Temos dificuldade para processar informações que contrariam nossas convicções. Em suas versões extremas, ele produz pseudociências, fé em religiões e sistemas políticos e também teorias da conspiração.
Sob o modelo clássico, o viés de confirmação é uma falha de raciocínio mais ou menos inexplicável.
Mas, se a razão foi selecionada para nos fazer vencer em debates, então faz sentido que eu busque apenas provas em favor da minha tese, e não contra ela.
Adotada a lógica da produção de argumentos, o que era erro se torna um dos pontos fortes da teoria.

FENÔMENO SOCIAL
O modelo tem, evidentemente, implicações fortes. A mais evidente delas é que a razão só funciona bem como fenômeno social. Se pensarmos sozinhos, vamos muito provavelmente chafurdar cada vez mais fundo em nossas próprias intuições.
Mas, se a utilizarmos no contexto de discussões, aumentam bastante as chances de, como grupo, nos dar bem. Ainda que nem sempre, por vezes as pessoas se deixam convencer por evidências.
Trabalhos mostram que, quando submetidas a situações nas quais é preciso chegar a uma resposta correta (testes matemáticos ou conceituais), pessoas atuando sozinhas se saem mal, acertando em torno de 10% das respostas (Evans, 1989).
Quando têm de solucionar os mesmos problemas em grupo, o índice de acerto vai para 80%. É o chamado efeito do bônus de assembleia.

Hélio Schwartsman - Razões para ser bolsonarista, FSP

 Dentro de mais alguns dias, conheceremos os votos dos ministros do STF encarregados de julgar Jair Bolsonaro e a pena imposta ao ex-presidente. O preocupante é que, por mais bem fundamentada que venha a ser a condenação, parcela não desprezível do eleitorado a considerará ilegítima.

No plano objetivo e abstraindo quaisquer considerações jurídicas, é zero a dúvida de que Bolsonaro atentou contra a democracia. Apenas tentar produzir razões "legais" para não entregar o poder após ter perdido uma eleição, algo que ele admite que fez, já viola as regras do jogo institucional. A essência da democracia é justamente fazer com que governantes que perdem eleições deixem o poder sem resistir.

Um homem está em pé, usando uma camisa azul e calças escuras, enquanto abre um portão de metal. Ao fundo, há um carro preto estacionado e algumas bicicletas.

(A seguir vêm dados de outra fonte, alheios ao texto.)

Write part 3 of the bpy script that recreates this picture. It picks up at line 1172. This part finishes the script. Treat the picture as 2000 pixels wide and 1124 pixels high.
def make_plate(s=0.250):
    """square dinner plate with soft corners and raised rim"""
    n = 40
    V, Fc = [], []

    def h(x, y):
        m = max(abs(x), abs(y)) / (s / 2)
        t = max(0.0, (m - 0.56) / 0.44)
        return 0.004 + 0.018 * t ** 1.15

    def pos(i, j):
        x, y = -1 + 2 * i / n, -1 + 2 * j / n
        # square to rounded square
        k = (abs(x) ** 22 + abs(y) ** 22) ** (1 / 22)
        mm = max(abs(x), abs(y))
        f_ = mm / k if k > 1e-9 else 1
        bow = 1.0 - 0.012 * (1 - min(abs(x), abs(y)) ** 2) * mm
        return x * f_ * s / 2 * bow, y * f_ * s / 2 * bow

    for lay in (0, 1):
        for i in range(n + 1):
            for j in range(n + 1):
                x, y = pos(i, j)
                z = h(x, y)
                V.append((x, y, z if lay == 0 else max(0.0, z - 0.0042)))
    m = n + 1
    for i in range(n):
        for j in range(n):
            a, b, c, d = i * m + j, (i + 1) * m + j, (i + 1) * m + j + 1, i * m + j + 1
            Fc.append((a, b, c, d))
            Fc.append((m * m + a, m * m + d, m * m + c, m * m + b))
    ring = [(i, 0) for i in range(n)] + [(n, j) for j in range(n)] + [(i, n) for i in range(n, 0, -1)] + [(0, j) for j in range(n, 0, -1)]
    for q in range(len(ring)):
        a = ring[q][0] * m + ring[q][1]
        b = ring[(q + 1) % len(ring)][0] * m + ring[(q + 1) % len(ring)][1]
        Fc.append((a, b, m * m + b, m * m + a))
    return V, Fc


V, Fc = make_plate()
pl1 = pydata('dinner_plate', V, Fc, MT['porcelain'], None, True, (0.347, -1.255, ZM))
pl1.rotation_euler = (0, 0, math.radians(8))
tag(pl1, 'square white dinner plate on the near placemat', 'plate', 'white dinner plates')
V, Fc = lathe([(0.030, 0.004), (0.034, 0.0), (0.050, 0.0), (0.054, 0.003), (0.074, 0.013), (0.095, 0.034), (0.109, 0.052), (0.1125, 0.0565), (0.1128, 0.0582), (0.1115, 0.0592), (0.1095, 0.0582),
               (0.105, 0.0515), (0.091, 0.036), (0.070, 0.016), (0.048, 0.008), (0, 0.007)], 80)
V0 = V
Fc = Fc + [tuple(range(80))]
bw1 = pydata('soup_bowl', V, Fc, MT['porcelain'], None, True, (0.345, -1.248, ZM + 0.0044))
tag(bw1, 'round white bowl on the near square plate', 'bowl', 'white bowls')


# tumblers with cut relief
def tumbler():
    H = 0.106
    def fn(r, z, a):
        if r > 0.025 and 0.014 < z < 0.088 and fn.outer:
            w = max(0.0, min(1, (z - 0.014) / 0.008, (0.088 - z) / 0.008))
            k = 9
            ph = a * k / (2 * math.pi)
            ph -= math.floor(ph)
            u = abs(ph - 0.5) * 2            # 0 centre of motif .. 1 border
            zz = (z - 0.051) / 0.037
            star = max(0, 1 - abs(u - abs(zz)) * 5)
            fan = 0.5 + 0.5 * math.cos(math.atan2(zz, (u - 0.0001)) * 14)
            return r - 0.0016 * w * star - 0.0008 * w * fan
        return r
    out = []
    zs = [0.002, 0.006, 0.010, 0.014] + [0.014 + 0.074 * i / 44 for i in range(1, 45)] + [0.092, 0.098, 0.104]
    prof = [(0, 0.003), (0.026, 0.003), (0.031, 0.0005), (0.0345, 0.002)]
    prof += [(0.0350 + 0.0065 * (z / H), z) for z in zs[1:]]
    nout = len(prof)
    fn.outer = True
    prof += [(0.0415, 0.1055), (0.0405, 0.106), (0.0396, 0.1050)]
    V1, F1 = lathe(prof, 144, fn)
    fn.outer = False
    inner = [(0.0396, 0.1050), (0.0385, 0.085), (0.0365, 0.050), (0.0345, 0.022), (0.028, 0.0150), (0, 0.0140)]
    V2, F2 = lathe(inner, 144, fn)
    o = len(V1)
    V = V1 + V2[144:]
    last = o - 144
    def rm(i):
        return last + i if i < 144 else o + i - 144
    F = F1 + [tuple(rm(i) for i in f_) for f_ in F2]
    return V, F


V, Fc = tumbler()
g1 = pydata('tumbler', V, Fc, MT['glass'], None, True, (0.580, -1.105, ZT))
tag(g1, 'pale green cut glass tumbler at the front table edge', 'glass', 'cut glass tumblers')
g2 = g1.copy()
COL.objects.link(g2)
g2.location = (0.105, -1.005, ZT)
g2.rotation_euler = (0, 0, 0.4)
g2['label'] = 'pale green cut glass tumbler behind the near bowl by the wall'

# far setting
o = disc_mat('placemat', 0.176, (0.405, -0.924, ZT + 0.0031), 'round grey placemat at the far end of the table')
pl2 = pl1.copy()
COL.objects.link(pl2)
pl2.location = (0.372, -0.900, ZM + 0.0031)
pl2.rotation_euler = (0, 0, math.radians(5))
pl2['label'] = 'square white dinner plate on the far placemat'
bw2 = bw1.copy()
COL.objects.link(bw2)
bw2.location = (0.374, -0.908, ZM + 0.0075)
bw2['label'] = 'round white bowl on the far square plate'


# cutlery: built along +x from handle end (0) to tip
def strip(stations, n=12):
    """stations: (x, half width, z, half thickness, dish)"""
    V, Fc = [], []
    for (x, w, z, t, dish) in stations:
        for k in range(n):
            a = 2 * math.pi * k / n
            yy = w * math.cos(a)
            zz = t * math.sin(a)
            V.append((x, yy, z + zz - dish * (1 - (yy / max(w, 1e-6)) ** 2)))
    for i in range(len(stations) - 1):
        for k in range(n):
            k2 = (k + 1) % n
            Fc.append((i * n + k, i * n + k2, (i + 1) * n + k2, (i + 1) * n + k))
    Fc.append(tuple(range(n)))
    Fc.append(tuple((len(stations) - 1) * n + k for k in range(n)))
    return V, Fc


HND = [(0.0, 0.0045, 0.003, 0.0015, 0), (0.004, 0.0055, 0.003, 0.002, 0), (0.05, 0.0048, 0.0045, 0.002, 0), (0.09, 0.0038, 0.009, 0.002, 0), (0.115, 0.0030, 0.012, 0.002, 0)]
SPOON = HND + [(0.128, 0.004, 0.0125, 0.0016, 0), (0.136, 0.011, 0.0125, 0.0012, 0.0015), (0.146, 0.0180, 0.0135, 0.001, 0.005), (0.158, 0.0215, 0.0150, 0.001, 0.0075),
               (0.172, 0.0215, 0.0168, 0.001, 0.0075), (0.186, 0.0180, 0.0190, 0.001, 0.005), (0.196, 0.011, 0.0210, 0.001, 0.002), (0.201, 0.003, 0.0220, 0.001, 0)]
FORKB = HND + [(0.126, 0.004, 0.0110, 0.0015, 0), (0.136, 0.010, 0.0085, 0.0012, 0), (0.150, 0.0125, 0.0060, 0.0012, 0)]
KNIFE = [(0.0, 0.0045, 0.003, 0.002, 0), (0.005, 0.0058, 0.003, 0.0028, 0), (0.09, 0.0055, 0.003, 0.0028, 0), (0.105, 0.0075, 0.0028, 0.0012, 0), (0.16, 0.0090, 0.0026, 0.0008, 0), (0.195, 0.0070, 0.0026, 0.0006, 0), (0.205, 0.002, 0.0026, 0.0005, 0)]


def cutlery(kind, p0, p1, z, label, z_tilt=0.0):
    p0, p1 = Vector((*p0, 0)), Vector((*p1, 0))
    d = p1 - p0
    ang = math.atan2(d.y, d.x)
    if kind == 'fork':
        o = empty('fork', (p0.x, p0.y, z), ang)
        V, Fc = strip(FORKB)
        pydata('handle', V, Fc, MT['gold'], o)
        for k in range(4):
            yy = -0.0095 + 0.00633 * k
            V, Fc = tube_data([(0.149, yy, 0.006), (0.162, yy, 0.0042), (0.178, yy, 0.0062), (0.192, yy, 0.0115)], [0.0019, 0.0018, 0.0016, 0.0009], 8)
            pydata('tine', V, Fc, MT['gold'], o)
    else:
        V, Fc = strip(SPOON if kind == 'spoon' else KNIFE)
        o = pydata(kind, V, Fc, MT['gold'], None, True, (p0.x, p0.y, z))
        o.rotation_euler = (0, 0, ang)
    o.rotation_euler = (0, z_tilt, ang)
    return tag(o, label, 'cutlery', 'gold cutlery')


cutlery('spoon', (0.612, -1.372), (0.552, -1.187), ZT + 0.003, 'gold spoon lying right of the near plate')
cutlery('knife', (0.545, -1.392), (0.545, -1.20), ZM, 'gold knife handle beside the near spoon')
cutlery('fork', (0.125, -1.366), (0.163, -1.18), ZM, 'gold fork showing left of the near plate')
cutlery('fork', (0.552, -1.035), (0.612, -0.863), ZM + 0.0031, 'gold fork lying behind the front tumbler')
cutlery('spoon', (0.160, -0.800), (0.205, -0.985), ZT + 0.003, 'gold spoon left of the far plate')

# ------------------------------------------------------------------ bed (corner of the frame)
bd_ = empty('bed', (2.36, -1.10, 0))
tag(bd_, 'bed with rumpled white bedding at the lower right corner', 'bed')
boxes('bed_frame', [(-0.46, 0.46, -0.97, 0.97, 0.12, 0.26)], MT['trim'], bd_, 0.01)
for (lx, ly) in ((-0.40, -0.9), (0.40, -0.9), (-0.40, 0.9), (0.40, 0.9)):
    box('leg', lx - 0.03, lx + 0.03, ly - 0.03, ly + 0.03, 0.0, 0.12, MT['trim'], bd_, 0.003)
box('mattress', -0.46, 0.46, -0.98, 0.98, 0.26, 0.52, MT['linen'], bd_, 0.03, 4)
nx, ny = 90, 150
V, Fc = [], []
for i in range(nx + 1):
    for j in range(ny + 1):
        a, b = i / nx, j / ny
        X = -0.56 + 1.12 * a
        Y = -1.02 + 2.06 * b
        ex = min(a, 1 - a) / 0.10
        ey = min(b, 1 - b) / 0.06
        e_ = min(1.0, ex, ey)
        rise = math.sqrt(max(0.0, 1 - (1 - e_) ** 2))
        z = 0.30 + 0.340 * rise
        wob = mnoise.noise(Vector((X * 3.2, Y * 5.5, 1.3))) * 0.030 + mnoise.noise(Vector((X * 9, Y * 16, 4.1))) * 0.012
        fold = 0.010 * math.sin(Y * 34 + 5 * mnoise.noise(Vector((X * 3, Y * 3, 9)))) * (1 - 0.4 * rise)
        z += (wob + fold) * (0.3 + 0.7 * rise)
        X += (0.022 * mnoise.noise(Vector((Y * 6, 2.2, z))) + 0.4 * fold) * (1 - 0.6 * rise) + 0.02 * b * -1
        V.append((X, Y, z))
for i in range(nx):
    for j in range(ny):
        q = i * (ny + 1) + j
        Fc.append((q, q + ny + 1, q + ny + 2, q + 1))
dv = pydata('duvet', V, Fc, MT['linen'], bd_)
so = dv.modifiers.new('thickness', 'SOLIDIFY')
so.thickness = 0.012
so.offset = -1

O ambiente parece ser uma residência, com um gramado na frente.
O ex-presidente Jair Bolsonaro em sua casa - Gabriela Biló - 27.ago.2025/Folhapress

Ainda que o ex-presidente achasse que a eleição foi marcada por irregularidades, não caberia a um candidato decretar isso. No mais, é difícil defender a ideia de que houve algum tipo de fraude contra o grupo político do ex-presidente quando se considera que vários governadores bolsonaristas foram eleitos e que seu partido fez a maior bancada da Câmara dos Deputados.

A pergunta que fica, então, é como milhões de brasileiros, que até prova em contrário não são doidos, ainda defendem Bolsonaro. A melhor hipótese que me ocorre para explicar isso é a levantada por Hugo Mercier e Dan Sperber, a cujo trabalho sempre aludo aqui. Para a dupla, a razão não evoluiu para nos tornar capazes de apurar fatos objetivos e encontrar verdades (ainda que possa em certas situações fazer isso), mas para nos capacitar a vencer debates e ficar bem diante do grupo.

Hoje, com as redes sociais, cada um carrega seu próprio grupo no bolso e com ele interage o tempo todo, o que leva à multiplicação dos reforços positivos que o indivíduo recebe cada vez que se mostra leal aos consensos de seus pares. O resultado desse processo é a cristalização e até a radicalização das posições do grupo.

Punir os golpistas é uma necessidade para desestimular ataques futuros, mas não deve mudar muito o quadro de polarização afetiva que divide o país.